An afternoon panel at the summit saw unanimous agreement “that there is no need to hesitate any longer because real-world deployments for open, secure, easy-to-use, affordable, and high-privacy online identity protection already exist.” And indeed, the US federal government is beginning to really embrace this kind of security, having recently announced that it would support Apple Pay – a mobile payment service secured by Apple’s TouchID fingerprint scanning system – in its transactions with citizens.
Other levels of government are coming around, too.
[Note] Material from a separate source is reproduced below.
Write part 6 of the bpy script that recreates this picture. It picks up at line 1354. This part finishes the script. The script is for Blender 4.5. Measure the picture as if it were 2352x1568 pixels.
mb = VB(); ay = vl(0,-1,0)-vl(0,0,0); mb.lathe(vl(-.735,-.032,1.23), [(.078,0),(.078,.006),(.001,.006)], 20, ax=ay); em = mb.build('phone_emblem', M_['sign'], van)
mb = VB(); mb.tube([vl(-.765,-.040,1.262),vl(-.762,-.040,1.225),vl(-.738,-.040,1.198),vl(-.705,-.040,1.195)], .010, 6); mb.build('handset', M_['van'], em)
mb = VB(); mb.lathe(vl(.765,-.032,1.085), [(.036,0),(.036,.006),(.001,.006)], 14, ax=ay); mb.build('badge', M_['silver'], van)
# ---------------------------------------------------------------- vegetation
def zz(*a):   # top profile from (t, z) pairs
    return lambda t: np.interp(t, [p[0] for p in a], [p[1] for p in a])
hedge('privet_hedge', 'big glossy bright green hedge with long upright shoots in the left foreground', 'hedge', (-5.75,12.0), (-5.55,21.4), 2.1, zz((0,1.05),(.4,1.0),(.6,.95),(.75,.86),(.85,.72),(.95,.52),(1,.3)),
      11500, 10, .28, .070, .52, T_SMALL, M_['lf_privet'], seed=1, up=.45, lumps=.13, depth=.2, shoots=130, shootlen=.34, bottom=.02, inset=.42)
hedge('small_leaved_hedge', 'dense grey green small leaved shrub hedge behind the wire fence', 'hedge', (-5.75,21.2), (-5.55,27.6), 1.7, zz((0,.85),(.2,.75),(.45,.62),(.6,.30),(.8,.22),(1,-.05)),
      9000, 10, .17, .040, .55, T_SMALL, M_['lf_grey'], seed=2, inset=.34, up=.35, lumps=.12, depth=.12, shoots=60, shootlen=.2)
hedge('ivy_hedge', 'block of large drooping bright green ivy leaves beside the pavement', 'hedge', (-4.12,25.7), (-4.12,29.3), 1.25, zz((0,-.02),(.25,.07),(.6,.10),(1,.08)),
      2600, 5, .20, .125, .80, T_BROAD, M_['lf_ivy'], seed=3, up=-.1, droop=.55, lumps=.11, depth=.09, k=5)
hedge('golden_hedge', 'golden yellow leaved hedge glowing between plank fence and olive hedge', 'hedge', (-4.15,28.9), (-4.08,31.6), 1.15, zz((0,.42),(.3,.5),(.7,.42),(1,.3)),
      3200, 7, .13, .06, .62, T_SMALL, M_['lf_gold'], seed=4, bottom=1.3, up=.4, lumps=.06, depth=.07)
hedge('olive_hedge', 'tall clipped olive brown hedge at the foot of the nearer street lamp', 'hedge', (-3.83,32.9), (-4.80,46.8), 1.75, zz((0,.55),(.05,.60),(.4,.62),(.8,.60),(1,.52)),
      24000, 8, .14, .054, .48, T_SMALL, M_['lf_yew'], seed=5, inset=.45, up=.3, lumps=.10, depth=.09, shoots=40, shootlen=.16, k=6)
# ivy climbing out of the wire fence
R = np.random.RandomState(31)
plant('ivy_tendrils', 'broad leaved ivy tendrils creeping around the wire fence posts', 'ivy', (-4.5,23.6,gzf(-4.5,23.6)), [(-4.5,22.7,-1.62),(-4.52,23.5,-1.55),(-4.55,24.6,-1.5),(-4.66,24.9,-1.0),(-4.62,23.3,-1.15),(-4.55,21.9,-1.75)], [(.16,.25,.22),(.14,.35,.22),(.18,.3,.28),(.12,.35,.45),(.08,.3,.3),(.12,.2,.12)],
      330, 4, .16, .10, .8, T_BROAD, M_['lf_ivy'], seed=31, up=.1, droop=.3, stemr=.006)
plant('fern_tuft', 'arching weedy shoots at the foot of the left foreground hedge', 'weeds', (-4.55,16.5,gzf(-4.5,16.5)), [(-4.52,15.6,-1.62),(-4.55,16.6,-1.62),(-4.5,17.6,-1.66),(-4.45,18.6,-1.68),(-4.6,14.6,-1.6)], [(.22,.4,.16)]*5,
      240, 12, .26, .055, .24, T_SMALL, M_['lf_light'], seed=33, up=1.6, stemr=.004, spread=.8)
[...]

Kesanupalli notes that New York’s superintendent of the Department of Financial Services recently said in an interview, “We really need everyone to go to a system of multi-factor verification,” adding, “It is just too easy, whether through basic hacking or through phishing or stealing basic information, for hackers to get a password and a user name and then to get into a system.” Meanwhile, Washington State has begun an initiative to issue biometric driver’s licences, which, while not a replacement of a password system, is a strong embrace of next-generation authentication security.
Government is often slow to embrace the newest technologies, but the urgency of the need for secure authentication could spur the American government and others around the world forward. And indeed, in some cases, such as India, it is national governments themselves that are leading the charge.